Des impacts à long terme
Dans la conception des mines utilisant cette technique, les tas de roches sont positionnés sur des couches imperméables pour éviter la perte et la migration de liquide toxique riche en cyanure qui contaminerait le sol et les eaux souterraines.
« En observant les anciennes mines de lixiviation en tas, on observe toujours des fuites. L’eau est contaminée, même après fermeture, estime Gilles Wendling. Il s’agit de contaminants relâchés et présents dans les sols et les ruisseaux tels que l’arsenic, le chrome, le sélénium, le cobalt, les nitrates et sulfates. Leurs concentrations excèdent les critères acceptables », ajoute-t-il.
L’hydrologue, qui a affirme avoir coopéré avec de nombreuses sociétés minières, estime que « toutes les exploitations minières génèrent des résidus miniers riches en contaminants ».
« La pollution est inévitable, ajoute-t-il.

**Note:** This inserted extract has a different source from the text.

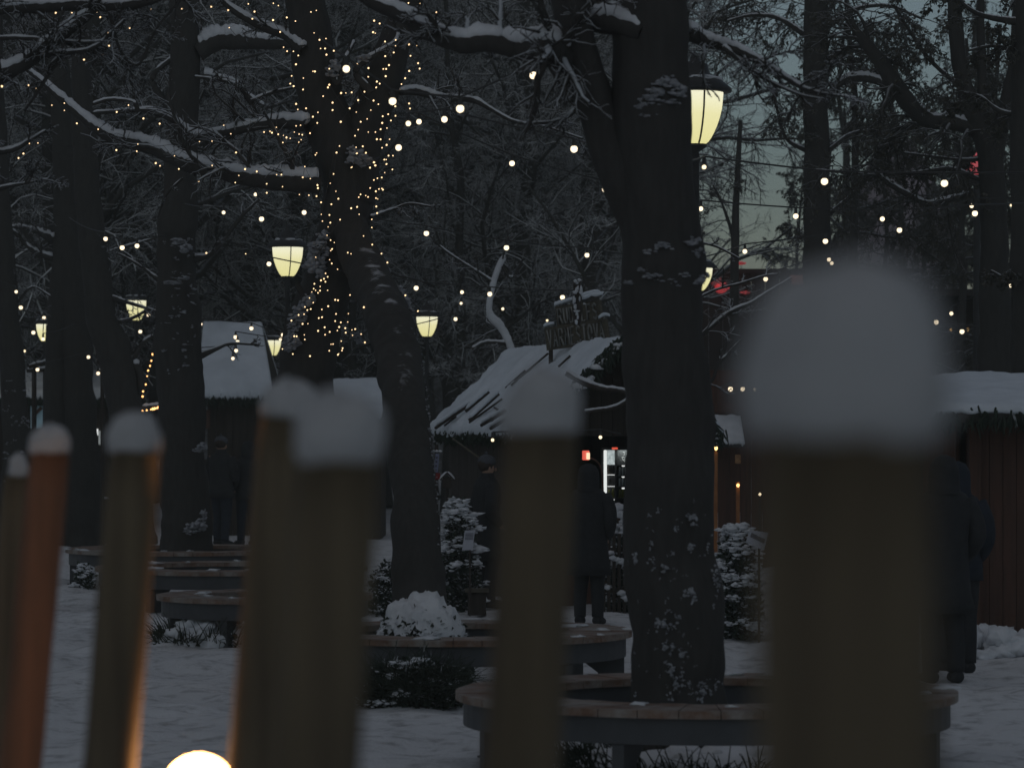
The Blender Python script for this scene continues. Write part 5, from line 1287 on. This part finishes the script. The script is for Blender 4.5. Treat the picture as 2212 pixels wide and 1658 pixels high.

Les effets négatifs mettent des décennies avant d’être perceptibles, l’eau souterraine se déplaçant lentement et gelant plusieurs mois par an. Il faut ensuite construire les infrastructures pour contrôler le problème, et calculer leurs durées d’opération pour des résultats acceptables. »
Les effets cumulatifs des pollutions minières, causés par la proximité de mines et par les différents types de polluants rejetés, sont inconnus. « On connaît l’effet de certains polluants sur le système neurologique et reproductif des poissons, mais l’équation pour analyser les effets de l’accumulation des polluants est trop complexe », explique Gilles Wendling.
Incidents passés et décisions d’avenir
En 2021, deux incidents de déversements notables ont eu lieu près des mines de Victoria Gold avec des fuites de 70 litres et de 17 000 litres de solution de lixiviation. Le premier incident a eu pour conséquence une amende de 460 $. « Les pénalités restent très faibles, c’est plus facile pour une compagnie minière d’accepter qu’un incident va arriver plutôt que d’investir des dizaines ou centaines de millions dans un système de contrôle adapté », partage le spécialiste en hydrologie.
Le projet minier Coffee Gold de Newmount, qui devrait devenir la plus grosse exploitation aurifère yukonnaise en utilisant la lixiviation en tas de cyanure, inquiète. Il devrait générer 200 millions de tonnes de déchets de roches, dont 86 millions de tonnes de résidus miniers pollués au cyanure. L’Office d’évaluation environnementale et socio-économique du Yukon (YESAB) a fourni ses recommandations et le gouvernement a donné son aval au projet. Les activités du projet — y compris les plans de fermeture et de remise en état — s’étaleraient sur 24 ans.
La question de la valeur de l’eau est centrale pour l’avenir du territoire. Les risques d’inondations printanières causés par le changement climatique augmentent ceux d’écoulement des champs de lixiviation. « Qu’est-ce qui est acceptable pour les générations futures? Quelle est la valeur d’un écosystème sain et d’un environnement dégradé? C’est une question de société. Est-ce normal qu’un petit nombre d’individus en profite au détriment de plusieurs générations? », conclut Gilles Wendling.